◆ Objective ◆
Return all entries precisely as they stand, without the images.

◆ Supplied data ◆
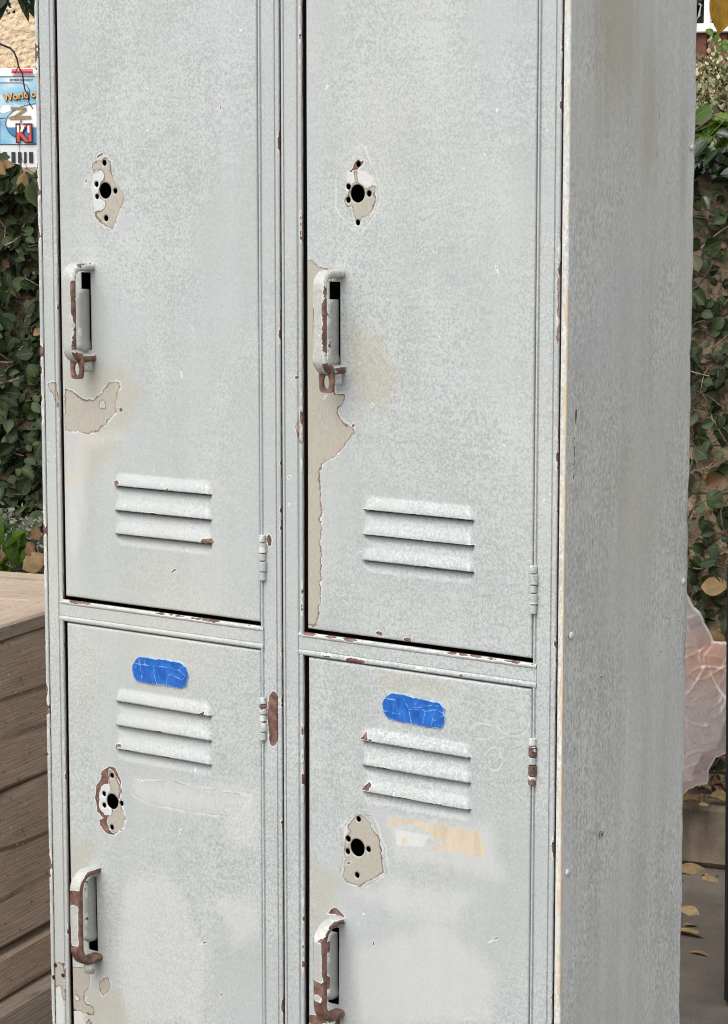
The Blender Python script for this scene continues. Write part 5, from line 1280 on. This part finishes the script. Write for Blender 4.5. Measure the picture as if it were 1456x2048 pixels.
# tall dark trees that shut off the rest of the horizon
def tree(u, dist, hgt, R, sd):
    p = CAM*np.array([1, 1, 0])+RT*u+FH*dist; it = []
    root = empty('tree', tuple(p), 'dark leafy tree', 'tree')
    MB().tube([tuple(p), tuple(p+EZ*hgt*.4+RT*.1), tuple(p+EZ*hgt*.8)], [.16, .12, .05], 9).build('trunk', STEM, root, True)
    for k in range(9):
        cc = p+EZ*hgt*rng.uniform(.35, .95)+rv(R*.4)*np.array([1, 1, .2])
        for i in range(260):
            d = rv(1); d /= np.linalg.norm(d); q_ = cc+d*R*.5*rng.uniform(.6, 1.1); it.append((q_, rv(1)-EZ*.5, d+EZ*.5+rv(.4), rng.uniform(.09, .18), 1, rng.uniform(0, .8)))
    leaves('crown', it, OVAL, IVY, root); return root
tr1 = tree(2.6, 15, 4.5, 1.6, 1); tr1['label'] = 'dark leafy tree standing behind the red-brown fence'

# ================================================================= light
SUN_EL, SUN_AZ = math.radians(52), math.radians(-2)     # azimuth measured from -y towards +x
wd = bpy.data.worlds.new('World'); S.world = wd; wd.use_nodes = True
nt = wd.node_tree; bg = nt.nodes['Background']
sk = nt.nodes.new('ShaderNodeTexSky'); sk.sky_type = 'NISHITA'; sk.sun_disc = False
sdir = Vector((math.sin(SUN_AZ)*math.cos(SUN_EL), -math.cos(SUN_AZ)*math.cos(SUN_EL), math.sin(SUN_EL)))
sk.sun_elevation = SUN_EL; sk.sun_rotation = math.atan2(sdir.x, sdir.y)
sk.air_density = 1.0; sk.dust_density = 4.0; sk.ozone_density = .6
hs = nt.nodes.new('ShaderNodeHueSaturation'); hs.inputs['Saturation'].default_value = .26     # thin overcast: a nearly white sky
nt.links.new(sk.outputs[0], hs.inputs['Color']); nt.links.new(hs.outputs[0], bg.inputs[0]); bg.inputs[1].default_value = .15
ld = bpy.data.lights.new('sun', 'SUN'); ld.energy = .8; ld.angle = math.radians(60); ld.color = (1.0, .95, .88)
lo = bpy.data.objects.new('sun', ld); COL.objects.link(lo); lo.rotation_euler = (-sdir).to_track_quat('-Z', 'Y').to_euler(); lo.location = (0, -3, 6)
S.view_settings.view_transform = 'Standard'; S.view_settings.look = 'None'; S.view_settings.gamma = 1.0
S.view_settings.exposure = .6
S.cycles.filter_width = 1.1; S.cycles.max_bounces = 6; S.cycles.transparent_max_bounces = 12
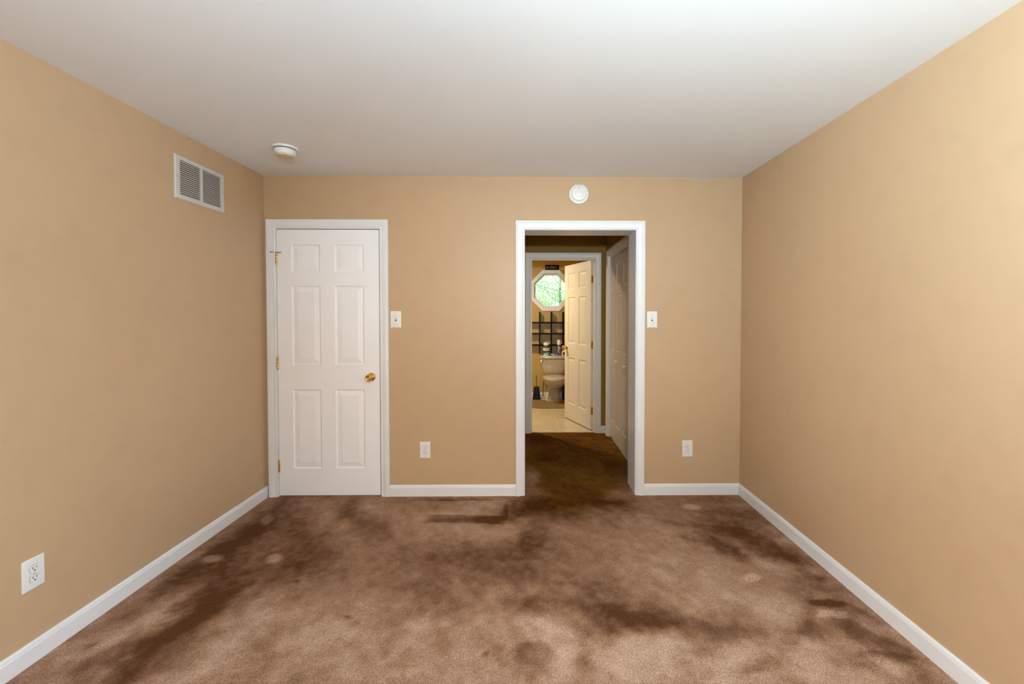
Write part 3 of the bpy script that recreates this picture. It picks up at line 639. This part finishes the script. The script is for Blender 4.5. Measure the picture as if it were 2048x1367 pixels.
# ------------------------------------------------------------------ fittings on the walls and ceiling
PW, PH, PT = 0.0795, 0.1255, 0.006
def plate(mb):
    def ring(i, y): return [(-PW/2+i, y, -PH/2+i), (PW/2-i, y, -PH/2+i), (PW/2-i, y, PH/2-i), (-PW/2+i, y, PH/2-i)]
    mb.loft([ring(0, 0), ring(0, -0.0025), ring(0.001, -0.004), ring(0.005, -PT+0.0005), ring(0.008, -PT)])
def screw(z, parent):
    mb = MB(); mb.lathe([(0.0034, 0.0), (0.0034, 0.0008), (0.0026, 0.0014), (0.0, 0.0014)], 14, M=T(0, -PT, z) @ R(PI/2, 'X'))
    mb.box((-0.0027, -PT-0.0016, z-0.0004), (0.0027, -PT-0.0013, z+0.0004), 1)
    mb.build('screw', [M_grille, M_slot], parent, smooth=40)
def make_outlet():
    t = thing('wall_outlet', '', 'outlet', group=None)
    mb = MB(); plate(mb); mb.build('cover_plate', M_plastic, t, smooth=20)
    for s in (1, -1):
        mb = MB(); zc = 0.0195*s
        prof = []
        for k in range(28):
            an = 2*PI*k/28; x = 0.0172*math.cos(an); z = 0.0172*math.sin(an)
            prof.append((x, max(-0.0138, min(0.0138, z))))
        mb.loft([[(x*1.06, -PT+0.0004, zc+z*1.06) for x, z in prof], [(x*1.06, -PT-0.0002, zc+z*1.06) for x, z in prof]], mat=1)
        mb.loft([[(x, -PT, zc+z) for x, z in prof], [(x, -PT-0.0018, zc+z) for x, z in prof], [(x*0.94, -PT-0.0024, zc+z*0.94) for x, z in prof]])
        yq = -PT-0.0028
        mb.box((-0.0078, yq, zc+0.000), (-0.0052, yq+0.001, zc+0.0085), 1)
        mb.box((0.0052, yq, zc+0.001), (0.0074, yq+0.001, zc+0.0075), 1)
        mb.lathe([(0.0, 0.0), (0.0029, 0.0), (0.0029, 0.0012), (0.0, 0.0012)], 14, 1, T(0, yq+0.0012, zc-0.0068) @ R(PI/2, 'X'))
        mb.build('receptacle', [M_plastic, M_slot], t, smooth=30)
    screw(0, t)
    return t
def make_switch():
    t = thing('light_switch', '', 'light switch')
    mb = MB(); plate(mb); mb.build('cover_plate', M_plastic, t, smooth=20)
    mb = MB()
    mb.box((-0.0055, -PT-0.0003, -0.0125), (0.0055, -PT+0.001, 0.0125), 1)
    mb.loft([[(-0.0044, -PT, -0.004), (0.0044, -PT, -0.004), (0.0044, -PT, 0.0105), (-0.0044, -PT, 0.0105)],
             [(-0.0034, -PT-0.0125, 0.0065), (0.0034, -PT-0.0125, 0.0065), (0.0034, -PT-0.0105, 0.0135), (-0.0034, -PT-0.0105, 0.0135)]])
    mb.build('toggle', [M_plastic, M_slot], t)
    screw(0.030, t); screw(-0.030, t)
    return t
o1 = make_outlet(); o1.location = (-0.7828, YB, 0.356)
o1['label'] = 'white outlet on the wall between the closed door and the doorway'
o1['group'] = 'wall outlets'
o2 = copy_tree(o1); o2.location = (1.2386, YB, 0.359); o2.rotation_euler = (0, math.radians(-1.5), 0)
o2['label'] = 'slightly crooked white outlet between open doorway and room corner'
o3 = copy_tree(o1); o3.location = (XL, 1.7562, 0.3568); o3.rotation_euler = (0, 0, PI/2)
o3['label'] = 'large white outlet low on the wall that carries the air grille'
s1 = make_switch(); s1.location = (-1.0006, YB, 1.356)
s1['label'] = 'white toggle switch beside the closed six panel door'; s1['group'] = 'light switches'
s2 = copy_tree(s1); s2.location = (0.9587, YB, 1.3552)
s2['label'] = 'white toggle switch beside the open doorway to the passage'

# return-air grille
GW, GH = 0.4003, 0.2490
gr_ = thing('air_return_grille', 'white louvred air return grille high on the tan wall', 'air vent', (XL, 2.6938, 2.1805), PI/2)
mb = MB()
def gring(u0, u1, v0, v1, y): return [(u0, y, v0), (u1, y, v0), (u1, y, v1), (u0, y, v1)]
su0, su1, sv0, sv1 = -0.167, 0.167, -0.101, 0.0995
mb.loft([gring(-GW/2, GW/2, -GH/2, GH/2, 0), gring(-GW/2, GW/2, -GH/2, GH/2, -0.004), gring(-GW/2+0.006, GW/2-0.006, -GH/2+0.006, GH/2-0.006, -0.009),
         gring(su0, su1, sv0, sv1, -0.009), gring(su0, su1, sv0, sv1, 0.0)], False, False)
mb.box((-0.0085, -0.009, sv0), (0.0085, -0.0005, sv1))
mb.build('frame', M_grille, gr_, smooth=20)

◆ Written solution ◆
The Blender Python script for this scene continues. Write part 5, from line 1280 on. This part finishes the script. Write for Blender 4.5. Measure the picture as if it were 1456x2048 pixels.
# tall dark trees that shut off the rest of the horizon
def tree(u, dist, hgt, R, sd):
    p = CAM*np.array([1, 1, 0])+RT*u+FH*dist; it = []
    root = empty('tree', tuple(p), 'dark leafy tree', 'tree')
    MB().tube([tuple(p), tuple(p+EZ*hgt*.4+RT*.1), tuple(p+EZ*hgt*.8)], [.16, .12, .05], 9).build('trunk', STEM, root, True)
    for k in range(9):
        cc = p+EZ*hgt*rng.uniform(.35, .95)+rv(R*.4)*np.array([1, 1, .2])
        for i in range(260):
            d = rv(1); d /= np.linalg.norm(d); q_ = cc+d*R*.5*rng.uniform(.6, 1.1); it.append((q_, rv(1)-EZ*.5, d+EZ*.5+rv(.4), rng.uniform(.09, .18), 1, rng.uniform(0, .8)))
    leaves('crown', it, OVAL, IVY, root); return root
tr1 = tree(2.6, 15, 4.5, 1.6, 1); tr1['label'] = 'dark leafy tree standing behind the red-brown fence'

# ================================================================= light
SUN_EL, SUN_AZ = math.radians(52), math.radians(-2)     # azimuth measured from -y towards +x
wd = bpy.data.worlds.new('World'); S.world = wd; wd.use_nodes = True
nt = wd.node_tree; bg = nt.nodes['Background']
sk = nt.nodes.new('ShaderNodeTexSky'); sk.sky_type = 'NISHITA'; sk.sun_disc = False
sdir = Vector((math.sin(SUN_AZ)*math.cos(SUN_EL), -math.cos(SUN_AZ)*math.cos(SUN_EL), math.sin(SUN_EL)))
sk.sun_elevation = SUN_EL; sk.sun_rotation = math.atan2(sdir.x, sdir.y)
sk.air_density = 1.0; sk.dust_density = 4.0; sk.ozone_density = .6
hs = nt.nodes.new('ShaderNodeHueSaturation'); hs.inputs['Saturation'].default_value = .26     # thin overcast: a nearly white sky
nt.links.new(sk.outputs[0], hs.inputs['Color']); nt.links.new(hs.outputs[0], bg.inputs[0]); bg.inputs[1].default_value = .15
ld = bpy.data.lights.new('sun', 'SUN'); ld.energy = .8; ld.angle = math.radians(60); ld.color = (1.0, .95, .88)
lo = bpy.data.objects.new('sun', ld); COL.objects.link(lo); lo.rotation_euler = (-sdir).to_track_quat('-Z', 'Y').to_euler(); lo.location = (0, -3, 6)
S.view_settings.view_transform = 'Standard'; S.view_settings.look = 'None'; S.view_settings.gamma = 1.0
S.view_settings.exposure = .6
S.cycles.filter_width = 1.1; S.cycles.max_bounces = 6; S.cycles.transparent_max_bounces = 12
Write part 3 of the bpy script that recreates this picture. It picks up at line 639. This part finishes the script. The script is for Blender 4.5. Measure the picture as if it were 2048x1367 pixels.
# ------------------------------------------------------------------ fittings on the walls and ceiling
PW, PH, PT = 0.0795, 0.1255, 0.006
def plate(mb):
    def ring(i, y): return [(-PW/2+i, y, -PH/2+i), (PW/2-i, y, -PH/2+i), (PW/2-i, y, PH/2-i), (-PW/2+i, y, PH/2-i)]
    mb.loft([ring(0, 0), ring(0, -0.0025), ring(0.001, -0.004), ring(0.005, -PT+0.0005), ring(0.008, -PT)])
def screw(z, parent):
    mb = MB(); mb.lathe([(0.0034, 0.0), (0.0034, 0.0008), (0.0026, 0.0014), (0.0, 0.0014)], 14, M=T(0, -PT, z) @ R(PI/2, 'X'))
    mb.box((-0.0027, -PT-0.0016, z-0.0004), (0.0027, -PT-0.0013, z+0.0004), 1)
    mb.build('screw', [M_grille, M_slot], parent, smooth=40)
def make_outlet():
    t = thing('wall_outlet', '', 'outlet', group=None)
    mb = MB(); plate(mb); mb.build('cover_plate', M_plastic, t, smooth=20)
    for s in (1, -1):
        mb = MB(); zc = 0.0195*s
        prof = []
        for k in range(28):
            an = 2*PI*k/28; x = 0.0172*math.cos(an); z = 0.0172*math.sin(an)
            prof.append((x, max(-0.0138, min(0.0138, z))))
        mb.loft([[(x*1.06, -PT+0.0004, zc+z*1.06) for x, z in prof], [(x*1.06, -PT-0.0002, zc+z*1.06) for x, z in prof]], mat=1)
        mb.loft([[(x, -PT, zc+z) for x, z in prof], [(x, -PT-0.0018, zc+z) for x, z in prof], [(x*0.94, -PT-0.0024, zc+z*0.94) for x, z in prof]])
        yq = -PT-0.0028
        mb.box((-0.0078, yq, zc+0.000), (-0.0052, yq+0.001, zc+0.0085), 1)
        mb.box((0.0052, yq, zc+0.001), (0.0074, yq+0.001, zc+0.0075), 1)
        mb.lathe([(0.0, 0.0), (0.0029, 0.0), (0.0029, 0.0012), (0.0, 0.0012)], 14, 1, T(0, yq+0.0012, zc-0.0068) @ R(PI/2, 'X'))
        mb.build('receptacle', [M_plastic, M_slot], t, smooth=30)
    screw(0, t)
    return t
def make_switch():
    t = thing('light_switch', '', 'light switch')
    mb = MB(); plate(mb); mb.build('cover_plate', M_plastic, t, smooth=20)
    mb = MB()
    mb.box((-0.0055, -PT-0.0003, -0.0125), (0.0055, -PT+0.001, 0.0125), 1)
    mb.loft([[(-0.0044, -PT, -0.004), (0.0044, -PT, -0.004), (0.0044, -PT, 0.0105), (-0.0044, -PT, 0.0105)],
             [(-0.0034, -PT-0.0125, 0.0065), (0.0034, -PT-0.0125, 0.0065), (0.0034, -PT-0.0105, 0.0135), (-0.0034, -PT-0.0105, 0.0135)]])
    mb.build('toggle', [M_plastic, M_slot], t)
    screw(0.030, t); screw(-0.030, t)
    return t
o1 = make_outlet(); o1.location = (-0.7828, YB, 0.356)
o1['label'] = 'white outlet on the wall between the closed door and the doorway'
o1['group'] = 'wall outlets'
o2 = copy_tree(o1); o2.location = (1.2386, YB, 0.359); o2.rotation_euler = (0, math.radians(-1.5), 0)
o2['label'] = 'slightly crooked white outlet between open doorway and room corner'
o3 = copy_tree(o1); o3.location = (XL, 1.7562, 0.3568); o3.rotation_euler = (0, 0, PI/2)
o3['label'] = 'large white outlet low on the wall that carries the air grille'
s1 = make_switch(); s1.location = (-1.0006, YB, 1.356)
s1['label'] = 'white toggle switch beside the closed six panel door'; s1['group'] = 'light switches'
s2 = copy_tree(s1); s2.location = (0.9587, YB, 1.3552)
s2['label'] = 'white toggle switch beside the open doorway to the passage'

# return-air grille
GW, GH = 0.4003, 0.2490
gr_ = thing('air_return_grille', 'white louvred air return grille high on the tan wall', 'air vent', (XL, 2.6938, 2.1805), PI/2)
mb = MB()
def gring(u0, u1, v0, v1, y): return [(u0, y, v0), (u1, y, v0), (u1, y, v1), (u0, y, v1)]
su0, su1, sv0, sv1 = -0.167, 0.167, -0.101, 0.0995
mb.loft([gring(-GW/2, GW/2, -GH/2, GH/2, 0), gring(-GW/2, GW/2, -GH/2, GH/2, -0.004), gring(-GW/2+0.006, GW/2-0.006, -GH/2+0.006, GH/2-0.006, -0.009),
         gring(su0, su1, sv0, sv1, -0.009), gring(su0, su1, sv0, sv1, 0.0)], False, False)
mb.box((-0.0085, -0.009, sv0), (0.0085, -0.0005, sv1))
mb.build('frame', M_grille, gr_, smooth=20)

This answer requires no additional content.